**Task objective**
Which lines hold the word "Blender"? Copy each of them from the material.

**Data section**
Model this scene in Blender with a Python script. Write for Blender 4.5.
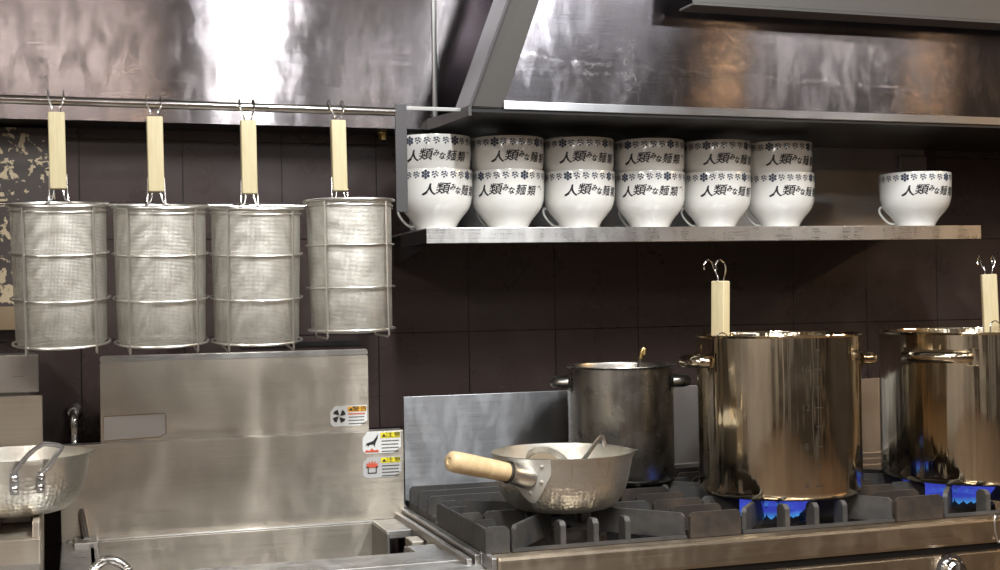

* * *

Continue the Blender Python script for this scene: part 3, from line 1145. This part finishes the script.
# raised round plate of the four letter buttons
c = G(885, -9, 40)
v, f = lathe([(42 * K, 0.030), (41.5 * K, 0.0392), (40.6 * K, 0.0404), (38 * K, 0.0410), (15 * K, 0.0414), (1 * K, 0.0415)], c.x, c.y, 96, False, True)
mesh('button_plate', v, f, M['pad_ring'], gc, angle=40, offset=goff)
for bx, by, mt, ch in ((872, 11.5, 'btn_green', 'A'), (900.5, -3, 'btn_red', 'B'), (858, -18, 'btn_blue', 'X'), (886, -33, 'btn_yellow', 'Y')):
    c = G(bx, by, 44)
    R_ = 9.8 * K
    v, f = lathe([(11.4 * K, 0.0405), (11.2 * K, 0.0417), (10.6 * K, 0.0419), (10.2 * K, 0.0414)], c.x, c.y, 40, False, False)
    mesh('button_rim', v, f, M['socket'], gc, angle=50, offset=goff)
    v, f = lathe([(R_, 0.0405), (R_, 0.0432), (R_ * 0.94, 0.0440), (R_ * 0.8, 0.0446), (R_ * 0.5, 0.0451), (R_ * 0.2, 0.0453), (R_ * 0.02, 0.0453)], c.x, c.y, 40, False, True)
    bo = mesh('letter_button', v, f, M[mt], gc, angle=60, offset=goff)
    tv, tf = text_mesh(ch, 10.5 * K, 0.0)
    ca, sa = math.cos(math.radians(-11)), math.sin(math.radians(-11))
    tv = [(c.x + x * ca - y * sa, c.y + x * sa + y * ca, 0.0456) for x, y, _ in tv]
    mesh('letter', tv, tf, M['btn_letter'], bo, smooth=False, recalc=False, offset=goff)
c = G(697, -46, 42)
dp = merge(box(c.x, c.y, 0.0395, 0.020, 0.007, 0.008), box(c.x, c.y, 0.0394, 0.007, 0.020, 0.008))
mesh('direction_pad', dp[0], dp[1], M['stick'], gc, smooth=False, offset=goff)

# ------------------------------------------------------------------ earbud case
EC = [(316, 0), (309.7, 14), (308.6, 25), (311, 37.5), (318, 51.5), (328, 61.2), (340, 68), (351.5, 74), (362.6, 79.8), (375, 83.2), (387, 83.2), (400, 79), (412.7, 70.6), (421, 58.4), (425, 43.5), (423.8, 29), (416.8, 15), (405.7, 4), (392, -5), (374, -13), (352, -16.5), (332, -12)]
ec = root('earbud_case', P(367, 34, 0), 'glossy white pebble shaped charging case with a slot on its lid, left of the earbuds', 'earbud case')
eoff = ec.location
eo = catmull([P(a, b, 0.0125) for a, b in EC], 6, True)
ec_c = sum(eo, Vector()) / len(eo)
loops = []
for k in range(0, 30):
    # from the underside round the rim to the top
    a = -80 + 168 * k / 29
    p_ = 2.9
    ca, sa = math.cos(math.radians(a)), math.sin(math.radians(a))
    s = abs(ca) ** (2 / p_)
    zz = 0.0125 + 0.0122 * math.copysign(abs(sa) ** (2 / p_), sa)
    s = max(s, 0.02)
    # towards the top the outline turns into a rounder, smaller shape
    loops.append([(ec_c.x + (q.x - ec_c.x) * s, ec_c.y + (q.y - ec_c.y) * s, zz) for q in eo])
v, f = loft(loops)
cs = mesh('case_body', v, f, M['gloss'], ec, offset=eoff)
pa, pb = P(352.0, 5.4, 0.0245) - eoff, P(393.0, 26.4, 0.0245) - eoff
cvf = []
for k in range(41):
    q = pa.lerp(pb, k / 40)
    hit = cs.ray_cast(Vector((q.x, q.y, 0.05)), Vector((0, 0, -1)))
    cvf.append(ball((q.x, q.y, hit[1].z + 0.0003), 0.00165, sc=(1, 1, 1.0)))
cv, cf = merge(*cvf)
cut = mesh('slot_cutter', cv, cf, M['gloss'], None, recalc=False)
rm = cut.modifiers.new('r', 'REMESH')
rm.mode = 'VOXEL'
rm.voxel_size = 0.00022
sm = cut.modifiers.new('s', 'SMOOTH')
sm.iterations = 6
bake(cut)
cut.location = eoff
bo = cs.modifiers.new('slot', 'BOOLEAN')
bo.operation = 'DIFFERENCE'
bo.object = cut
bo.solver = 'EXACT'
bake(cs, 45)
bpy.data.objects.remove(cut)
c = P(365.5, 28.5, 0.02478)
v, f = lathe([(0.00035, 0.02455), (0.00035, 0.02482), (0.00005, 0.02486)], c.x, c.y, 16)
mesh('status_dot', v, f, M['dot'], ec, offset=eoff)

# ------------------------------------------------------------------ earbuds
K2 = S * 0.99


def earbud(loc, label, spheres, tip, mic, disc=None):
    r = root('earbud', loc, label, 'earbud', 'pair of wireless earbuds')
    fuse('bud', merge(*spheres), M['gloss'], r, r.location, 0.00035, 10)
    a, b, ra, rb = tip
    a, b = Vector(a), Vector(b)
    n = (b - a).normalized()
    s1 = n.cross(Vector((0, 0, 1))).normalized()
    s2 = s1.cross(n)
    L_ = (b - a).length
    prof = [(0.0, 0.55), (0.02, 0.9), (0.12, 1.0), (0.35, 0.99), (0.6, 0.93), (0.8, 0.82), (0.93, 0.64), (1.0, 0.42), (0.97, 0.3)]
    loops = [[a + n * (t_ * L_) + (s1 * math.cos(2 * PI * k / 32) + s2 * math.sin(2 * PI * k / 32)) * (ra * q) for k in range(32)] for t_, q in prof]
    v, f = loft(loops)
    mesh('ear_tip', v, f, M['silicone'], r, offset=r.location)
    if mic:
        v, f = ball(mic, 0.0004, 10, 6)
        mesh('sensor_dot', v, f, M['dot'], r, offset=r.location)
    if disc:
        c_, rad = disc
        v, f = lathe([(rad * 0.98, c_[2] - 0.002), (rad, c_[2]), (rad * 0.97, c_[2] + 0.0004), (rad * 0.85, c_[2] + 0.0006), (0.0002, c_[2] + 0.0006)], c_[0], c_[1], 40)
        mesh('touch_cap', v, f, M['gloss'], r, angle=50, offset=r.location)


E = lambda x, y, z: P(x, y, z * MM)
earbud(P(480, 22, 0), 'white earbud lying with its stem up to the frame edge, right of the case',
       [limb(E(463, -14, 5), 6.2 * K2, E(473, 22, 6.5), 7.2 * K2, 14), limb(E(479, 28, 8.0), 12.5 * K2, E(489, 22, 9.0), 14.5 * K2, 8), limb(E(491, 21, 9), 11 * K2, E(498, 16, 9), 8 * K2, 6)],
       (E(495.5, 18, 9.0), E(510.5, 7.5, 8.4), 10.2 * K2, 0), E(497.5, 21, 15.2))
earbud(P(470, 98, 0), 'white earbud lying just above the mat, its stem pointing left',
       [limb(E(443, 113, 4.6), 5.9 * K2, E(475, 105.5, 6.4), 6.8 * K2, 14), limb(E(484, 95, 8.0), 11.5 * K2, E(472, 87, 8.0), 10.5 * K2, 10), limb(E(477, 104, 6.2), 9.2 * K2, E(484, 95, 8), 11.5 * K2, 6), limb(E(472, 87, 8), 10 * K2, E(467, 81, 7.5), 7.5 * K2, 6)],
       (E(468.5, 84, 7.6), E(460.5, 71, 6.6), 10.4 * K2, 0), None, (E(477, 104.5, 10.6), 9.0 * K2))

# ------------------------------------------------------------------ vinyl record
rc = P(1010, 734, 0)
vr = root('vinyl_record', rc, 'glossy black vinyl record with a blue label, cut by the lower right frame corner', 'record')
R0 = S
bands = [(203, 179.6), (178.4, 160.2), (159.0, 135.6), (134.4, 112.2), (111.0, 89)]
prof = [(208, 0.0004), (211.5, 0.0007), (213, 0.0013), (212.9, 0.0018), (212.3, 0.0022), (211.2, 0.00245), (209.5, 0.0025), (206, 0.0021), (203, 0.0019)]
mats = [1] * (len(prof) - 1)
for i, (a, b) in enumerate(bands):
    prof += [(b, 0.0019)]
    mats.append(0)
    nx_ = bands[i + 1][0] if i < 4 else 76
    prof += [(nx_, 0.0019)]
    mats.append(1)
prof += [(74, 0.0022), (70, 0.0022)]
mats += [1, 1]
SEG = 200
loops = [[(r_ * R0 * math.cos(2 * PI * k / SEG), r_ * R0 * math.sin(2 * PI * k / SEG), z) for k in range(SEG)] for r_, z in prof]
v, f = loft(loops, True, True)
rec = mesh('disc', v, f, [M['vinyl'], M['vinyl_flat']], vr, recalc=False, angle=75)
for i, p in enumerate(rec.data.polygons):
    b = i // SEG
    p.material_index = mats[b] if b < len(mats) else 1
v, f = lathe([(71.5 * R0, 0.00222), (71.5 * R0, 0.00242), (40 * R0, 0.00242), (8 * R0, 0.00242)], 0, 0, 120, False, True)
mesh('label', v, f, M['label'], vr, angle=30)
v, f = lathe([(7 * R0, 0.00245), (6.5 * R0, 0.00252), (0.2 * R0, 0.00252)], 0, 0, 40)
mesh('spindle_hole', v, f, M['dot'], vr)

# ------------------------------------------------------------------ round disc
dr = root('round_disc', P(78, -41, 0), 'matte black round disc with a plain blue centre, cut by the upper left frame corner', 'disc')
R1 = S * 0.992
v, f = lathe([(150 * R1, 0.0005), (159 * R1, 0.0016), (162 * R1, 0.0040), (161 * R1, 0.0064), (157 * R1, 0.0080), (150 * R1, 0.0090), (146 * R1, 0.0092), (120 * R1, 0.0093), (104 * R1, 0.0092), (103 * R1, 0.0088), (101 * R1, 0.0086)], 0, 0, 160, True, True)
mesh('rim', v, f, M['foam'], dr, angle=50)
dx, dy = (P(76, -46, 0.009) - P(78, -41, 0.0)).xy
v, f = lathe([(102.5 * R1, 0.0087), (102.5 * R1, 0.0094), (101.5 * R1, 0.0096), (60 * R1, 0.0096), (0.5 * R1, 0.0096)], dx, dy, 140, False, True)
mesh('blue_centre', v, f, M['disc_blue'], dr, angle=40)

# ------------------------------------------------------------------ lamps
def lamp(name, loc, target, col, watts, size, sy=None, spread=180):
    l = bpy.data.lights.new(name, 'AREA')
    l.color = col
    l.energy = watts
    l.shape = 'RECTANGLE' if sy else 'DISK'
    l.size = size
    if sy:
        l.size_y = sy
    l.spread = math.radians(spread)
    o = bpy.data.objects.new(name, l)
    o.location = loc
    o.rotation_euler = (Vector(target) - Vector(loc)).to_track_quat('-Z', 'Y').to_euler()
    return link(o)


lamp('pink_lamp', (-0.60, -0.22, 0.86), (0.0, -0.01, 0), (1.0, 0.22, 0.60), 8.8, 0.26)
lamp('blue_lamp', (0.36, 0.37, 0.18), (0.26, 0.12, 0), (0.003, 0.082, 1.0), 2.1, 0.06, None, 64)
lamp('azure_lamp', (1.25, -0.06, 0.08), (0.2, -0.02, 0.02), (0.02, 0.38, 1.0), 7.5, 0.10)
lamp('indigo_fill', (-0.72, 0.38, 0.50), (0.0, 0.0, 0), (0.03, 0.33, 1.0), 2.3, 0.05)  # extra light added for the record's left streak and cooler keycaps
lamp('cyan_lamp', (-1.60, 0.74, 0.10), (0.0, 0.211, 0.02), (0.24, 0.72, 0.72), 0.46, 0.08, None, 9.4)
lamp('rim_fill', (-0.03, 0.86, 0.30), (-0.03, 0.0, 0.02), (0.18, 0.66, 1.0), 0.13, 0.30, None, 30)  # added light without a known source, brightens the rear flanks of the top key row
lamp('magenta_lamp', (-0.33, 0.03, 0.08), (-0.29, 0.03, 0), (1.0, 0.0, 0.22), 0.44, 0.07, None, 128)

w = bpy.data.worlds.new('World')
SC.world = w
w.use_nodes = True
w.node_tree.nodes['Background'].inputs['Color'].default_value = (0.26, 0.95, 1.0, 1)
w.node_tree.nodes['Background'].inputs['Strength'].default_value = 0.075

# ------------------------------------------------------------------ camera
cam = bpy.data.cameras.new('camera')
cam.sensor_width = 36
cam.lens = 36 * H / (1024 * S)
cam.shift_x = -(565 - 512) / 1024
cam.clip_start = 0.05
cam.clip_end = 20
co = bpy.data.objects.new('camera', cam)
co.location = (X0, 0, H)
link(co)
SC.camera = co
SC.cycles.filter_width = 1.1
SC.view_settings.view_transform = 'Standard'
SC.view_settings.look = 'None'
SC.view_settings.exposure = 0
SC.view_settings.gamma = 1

**Output for this task**
Model this scene in Blender with a Python script. Write for Blender 4.5.
Continue the Blender Python script for this scene: part 3, from line 1145. This part finishes the script.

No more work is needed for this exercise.